— DATA SEGMENT —
****

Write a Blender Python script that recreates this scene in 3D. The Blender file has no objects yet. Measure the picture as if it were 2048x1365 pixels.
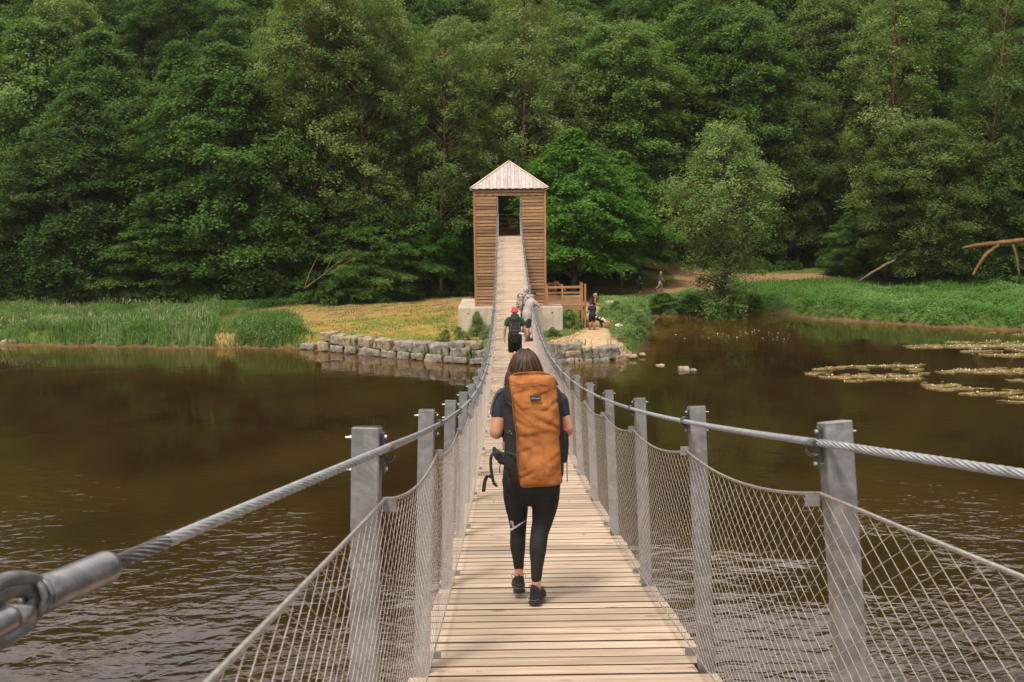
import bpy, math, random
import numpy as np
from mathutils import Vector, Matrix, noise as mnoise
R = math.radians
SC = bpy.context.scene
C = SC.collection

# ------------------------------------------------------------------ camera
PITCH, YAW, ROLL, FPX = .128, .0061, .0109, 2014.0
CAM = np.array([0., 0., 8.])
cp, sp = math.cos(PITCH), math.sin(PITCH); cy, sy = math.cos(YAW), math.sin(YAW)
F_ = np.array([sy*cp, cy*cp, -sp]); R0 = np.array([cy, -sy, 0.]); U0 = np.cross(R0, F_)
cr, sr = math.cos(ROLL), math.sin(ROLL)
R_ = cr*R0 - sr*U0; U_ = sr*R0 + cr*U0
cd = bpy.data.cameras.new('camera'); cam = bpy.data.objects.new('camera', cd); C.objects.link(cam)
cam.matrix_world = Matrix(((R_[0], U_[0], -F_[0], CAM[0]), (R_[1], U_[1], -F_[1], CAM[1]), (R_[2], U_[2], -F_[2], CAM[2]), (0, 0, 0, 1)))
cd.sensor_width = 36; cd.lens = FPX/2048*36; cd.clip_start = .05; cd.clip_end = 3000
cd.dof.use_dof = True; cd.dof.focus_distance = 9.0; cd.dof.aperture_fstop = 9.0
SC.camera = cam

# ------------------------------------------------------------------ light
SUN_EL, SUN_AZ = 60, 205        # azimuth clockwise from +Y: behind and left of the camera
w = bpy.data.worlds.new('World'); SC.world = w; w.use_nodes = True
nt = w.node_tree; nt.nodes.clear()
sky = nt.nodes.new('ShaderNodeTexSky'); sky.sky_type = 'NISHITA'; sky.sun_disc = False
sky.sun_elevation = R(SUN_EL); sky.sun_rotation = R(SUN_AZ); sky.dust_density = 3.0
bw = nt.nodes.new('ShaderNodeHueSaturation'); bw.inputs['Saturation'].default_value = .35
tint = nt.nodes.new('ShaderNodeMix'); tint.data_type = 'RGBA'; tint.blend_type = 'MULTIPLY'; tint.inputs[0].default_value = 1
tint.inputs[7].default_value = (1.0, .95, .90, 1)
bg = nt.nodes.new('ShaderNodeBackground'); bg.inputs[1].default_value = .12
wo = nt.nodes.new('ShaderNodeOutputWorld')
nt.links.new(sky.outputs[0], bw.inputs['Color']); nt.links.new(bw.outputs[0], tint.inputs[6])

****

— TASK GOAL —
Keep every word of the data as it is when you write it out, but drop the pictures.

— WRITTEN SOLUTION —
Write a Blender Python script that recreates this scene in 3D. The Blender file has no objects yet. Measure the picture as if it were 2048x1365 pixels.
import bpy, math, random
import numpy as np
from mathutils import Vector, Matrix, noise as mnoise
R = math.radians
SC = bpy.context.scene
C = SC.collection

# ------------------------------------------------------------------ camera
PITCH, YAW, ROLL, FPX = .128, .0061, .0109, 2014.0
CAM = np.array([0., 0., 8.])
cp, sp = math.cos(PITCH), math.sin(PITCH); cy, sy = math.cos(YAW), math.sin(YAW)
F_ = np.array([sy*cp, cy*cp, -sp]); R0 = np.array([cy, -sy, 0.]); U0 = np.cross(R0, F_)
cr, sr = math.cos(ROLL), math.sin(ROLL)
R_ = cr*R0 - sr*U0; U_ = sr*R0 + cr*U0
cd = bpy.data.cameras.new('camera'); cam = bpy.data.objects.new('camera', cd); C.objects.link(cam)
cam.matrix_world = Matrix(((R_[0], U_[0], -F_[0], CAM[0]), (R_[1], U_[1], -F_[1], CAM[1]), (R_[2], U_[2], -F_[2], CAM[2]), (0, 0, 0, 1)))
cd.sensor_width = 36; cd.lens = FPX/2048*36; cd.clip_start = .05; cd.clip_end = 3000
cd.dof.use_dof = True; cd.dof.focus_distance = 9.0; cd.dof.aperture_fstop = 9.0
SC.camera = cam

# ------------------------------------------------------------------ light
SUN_EL, SUN_AZ = 60, 205        # azimuth clockwise from +Y: behind and left of the camera
w = bpy.data.worlds.new('World'); SC.world = w; w.use_nodes = True
nt = w.node_tree; nt.nodes.clear()
sky = nt.nodes.new('ShaderNodeTexSky'); sky.sky_type = 'NISHITA'; sky.sun_disc = False
sky.sun_elevation = R(SUN_EL); sky.sun_rotation = R(SUN_AZ); sky.dust_density = 3.0
bw = nt.nodes.new('ShaderNodeHueSaturation'); bw.inputs['Saturation'].default_value = .35
tint = nt.nodes.new('ShaderNodeMix'); tint.data_type = 'RGBA'; tint.blend_type = 'MULTIPLY'; tint.inputs[0].default_value = 1
tint.inputs[7].default_value = (1.0, .95, .90, 1)
bg = nt.nodes.new('ShaderNodeBackground'); bg.inputs[1].default_value = .12
wo = nt.nodes.new('ShaderNodeOutputWorld')
nt.links.new(sky.outputs[0], bw.inputs['Color']); nt.links.new(bw.outputs[0], tint.inputs[6])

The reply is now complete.